‘North Korea, Iran, Myanmar, Somalia, and Japan’; What Do They Have in Common? Is Japan a Closed Country After All?


Have you heard of Western Union?  It is a financial services and communications company of the United States.  This company was founded in the 19th century.  Mr. Cornell, one of its founders, is probably more familiar to many people through Cornell University, a prestigious university which was named after him.

Western Union started primarily as a telegraph and communication service company but with the rapid progress of IT technologies has spread its area to online money transfer services etc.  Now, it has a global network which is so handy for sending money.  Anywhere in the world, your credit cared is accepted, you can send checks, so you will hardly feel need for sending cash.  You are able to send money to your family abroad or send money to your family or friends from overseas by using a big bank.  Payment via internet is also possible, particularly in developed countries, but I feel there are some limitations to it when it comes to a personal level. 

Many foreigners come to Japan to work.  Many of them are from poorer countries, i.e. ‘migrant workers’.  How they send money to their families, I wonder.  Can these people open an account at Japanese Banks without any difficulties?  What local banks offer services to them?  Are these local banks willing or capable to send money to overseas for these workers?

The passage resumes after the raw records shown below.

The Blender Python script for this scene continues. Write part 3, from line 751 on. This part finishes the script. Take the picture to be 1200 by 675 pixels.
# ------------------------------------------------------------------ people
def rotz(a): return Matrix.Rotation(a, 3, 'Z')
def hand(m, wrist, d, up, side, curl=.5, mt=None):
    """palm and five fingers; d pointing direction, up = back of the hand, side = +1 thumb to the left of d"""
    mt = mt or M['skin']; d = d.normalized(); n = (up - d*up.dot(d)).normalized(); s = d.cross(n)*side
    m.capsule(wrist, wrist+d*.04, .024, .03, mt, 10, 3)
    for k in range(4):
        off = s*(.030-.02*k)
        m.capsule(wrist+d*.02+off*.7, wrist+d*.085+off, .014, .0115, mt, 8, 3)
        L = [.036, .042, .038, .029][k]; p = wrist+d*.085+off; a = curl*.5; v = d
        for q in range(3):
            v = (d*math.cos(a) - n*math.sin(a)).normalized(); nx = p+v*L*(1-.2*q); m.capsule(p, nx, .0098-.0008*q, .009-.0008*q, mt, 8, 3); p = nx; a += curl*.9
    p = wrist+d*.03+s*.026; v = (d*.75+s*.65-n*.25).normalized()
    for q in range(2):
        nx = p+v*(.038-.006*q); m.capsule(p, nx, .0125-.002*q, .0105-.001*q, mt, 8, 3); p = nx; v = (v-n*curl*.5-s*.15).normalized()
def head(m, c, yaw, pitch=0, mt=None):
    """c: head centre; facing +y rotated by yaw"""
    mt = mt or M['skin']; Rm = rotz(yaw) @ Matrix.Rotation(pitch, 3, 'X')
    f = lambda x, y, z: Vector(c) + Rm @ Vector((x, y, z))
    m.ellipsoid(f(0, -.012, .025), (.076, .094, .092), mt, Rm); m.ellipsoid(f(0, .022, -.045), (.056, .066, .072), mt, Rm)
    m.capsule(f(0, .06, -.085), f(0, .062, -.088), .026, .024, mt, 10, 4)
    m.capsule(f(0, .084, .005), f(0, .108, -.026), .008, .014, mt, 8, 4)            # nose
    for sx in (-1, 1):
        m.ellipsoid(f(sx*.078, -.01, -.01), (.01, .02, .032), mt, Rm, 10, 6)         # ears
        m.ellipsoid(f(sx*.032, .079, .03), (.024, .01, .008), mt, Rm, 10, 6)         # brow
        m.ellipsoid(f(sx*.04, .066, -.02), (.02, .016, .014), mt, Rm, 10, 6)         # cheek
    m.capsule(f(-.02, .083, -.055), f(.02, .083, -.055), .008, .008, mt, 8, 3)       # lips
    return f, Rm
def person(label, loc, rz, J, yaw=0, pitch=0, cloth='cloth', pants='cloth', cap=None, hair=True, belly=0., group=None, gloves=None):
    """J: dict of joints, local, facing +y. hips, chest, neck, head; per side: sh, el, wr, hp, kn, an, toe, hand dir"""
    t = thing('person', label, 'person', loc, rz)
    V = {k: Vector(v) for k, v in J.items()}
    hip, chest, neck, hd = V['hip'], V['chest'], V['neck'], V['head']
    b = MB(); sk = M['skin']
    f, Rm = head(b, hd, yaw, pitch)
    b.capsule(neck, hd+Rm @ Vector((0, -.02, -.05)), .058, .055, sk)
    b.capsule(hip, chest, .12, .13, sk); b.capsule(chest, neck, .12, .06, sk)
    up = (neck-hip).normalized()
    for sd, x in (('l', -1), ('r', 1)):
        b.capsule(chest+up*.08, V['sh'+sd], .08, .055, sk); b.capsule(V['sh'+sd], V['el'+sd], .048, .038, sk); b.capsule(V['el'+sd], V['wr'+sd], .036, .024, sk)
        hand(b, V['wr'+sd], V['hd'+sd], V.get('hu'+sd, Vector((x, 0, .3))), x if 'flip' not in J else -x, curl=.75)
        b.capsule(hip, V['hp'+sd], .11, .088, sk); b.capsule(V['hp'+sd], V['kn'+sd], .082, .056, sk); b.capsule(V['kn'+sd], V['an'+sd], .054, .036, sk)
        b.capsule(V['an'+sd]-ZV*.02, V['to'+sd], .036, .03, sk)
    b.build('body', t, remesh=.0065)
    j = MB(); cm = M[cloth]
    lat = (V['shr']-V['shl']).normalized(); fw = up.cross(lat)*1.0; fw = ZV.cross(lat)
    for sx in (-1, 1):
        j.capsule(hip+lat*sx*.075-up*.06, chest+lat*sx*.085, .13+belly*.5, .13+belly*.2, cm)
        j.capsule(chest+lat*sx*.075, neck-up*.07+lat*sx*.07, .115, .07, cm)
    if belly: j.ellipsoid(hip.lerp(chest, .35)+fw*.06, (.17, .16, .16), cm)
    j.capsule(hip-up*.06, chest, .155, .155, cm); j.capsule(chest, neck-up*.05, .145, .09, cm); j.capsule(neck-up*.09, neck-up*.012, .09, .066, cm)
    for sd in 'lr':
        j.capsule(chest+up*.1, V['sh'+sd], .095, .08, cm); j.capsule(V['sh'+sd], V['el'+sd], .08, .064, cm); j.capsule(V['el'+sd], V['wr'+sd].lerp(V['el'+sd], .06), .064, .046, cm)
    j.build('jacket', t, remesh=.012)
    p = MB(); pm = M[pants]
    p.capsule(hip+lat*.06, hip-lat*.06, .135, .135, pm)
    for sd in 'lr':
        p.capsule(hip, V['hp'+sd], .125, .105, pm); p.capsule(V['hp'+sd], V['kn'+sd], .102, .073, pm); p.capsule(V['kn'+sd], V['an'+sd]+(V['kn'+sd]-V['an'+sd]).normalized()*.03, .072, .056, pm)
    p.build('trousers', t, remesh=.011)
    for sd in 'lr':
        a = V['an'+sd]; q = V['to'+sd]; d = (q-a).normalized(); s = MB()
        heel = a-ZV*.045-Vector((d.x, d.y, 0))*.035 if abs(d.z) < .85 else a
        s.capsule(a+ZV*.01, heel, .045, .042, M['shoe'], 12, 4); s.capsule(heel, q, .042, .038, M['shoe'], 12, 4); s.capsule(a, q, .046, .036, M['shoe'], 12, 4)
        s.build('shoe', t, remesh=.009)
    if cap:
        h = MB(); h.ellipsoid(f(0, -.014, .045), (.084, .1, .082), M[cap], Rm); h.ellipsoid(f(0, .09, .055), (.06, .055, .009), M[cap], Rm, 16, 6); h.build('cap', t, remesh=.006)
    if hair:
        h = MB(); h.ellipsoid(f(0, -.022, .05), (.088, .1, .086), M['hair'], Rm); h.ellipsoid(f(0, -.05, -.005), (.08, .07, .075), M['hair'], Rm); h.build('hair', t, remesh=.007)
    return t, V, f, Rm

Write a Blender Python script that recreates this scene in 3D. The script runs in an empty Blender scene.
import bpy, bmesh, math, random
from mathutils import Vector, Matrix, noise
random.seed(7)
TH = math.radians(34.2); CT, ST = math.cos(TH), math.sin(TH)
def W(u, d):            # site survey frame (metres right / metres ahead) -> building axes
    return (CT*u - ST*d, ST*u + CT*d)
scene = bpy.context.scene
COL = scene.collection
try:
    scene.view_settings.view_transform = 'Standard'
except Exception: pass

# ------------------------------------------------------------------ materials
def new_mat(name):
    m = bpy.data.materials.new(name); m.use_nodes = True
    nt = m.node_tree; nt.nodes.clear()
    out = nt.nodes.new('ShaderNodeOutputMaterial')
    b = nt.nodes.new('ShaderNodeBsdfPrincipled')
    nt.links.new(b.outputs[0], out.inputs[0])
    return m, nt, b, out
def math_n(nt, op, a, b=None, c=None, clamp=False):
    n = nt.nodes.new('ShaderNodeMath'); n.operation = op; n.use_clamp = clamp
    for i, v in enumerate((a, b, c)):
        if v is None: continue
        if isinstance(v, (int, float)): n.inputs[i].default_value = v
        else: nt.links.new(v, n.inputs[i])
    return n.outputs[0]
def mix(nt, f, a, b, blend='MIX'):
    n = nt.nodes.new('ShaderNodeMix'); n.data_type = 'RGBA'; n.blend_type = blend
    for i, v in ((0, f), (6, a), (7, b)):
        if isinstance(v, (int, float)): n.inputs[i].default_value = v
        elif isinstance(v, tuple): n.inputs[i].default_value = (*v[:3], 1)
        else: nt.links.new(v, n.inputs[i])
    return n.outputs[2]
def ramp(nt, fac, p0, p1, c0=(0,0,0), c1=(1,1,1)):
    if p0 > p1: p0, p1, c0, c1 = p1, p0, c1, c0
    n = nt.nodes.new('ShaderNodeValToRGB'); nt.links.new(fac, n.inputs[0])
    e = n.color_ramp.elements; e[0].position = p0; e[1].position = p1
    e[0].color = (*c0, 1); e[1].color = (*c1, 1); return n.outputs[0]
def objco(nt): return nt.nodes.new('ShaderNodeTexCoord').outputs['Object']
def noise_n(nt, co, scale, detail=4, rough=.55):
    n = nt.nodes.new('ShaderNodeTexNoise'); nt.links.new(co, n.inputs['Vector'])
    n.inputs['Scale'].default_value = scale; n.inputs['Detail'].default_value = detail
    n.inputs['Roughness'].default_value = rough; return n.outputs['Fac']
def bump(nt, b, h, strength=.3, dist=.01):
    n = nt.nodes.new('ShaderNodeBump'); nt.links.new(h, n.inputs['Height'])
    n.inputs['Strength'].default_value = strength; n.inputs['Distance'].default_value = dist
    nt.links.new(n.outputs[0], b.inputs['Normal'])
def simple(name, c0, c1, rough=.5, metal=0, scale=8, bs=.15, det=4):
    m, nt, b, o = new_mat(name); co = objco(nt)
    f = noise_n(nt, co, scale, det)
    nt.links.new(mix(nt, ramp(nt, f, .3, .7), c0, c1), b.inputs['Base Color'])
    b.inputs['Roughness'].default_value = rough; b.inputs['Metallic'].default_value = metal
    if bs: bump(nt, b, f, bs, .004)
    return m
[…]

Quite a number of foreigners work in Japan.  Of course, people from high society or people working for big companies may not have such problems. Nurses from Indonesia or Philippines are allowed to work in Japan these days in the field of elderly care or nursing is permitted for up to 3 years. However, if they wish to stay longer, they are required to pass the national qualification exam IN JAPANESE during that initial 3 years.  I must say that this hurdle is very high ? more of a kind of harassment, ‘a sign of closed country’.  Who is opposing to accept these people?  Please think hard.

By the way, do you know how these people are sending money to their family at home?  I imagine that many think of Western Union and many others wish they could.  All you have to do is go to a counter of Western Union, hand them cash (and a processing fee ? about 10% or so), designate the recipient, and receive a Money Transfer Control Number (MTCN).  Then, you tell the intended recipient, using telephone or any other means this number and the amount you have sent to the recipient. That person will in return go to their local Western Union counter, show their ID and tell the number you gave him/her in order to receive the money.  This is truly convenient, especially for the people in developed countries.

So, how broad is the area covered by Western Union?  You will be surprised to know that its service is available almost every countries of the world.  Today, the nations not covered by Western Union are ‘Iran, North Korea, Somalia, and Myanmar’; probably because these countries do not have diplomatic relations with US.  And another country is ‘Japan’.  Yes, there are its branches in the US military bases in Japan but the service is not available to Japanese.  I suspect that the Japanese authorities are holding back permission to do business by crafting various reasons or logics, but I seriously question their attitudes.  Oh, give me a break!

How are those foreign workers in Japan sending money to their family back at home?  I hear that various underground money transactions are going on ? most likely with illegally higher rebates; sadly  Japan is and want to remain really special?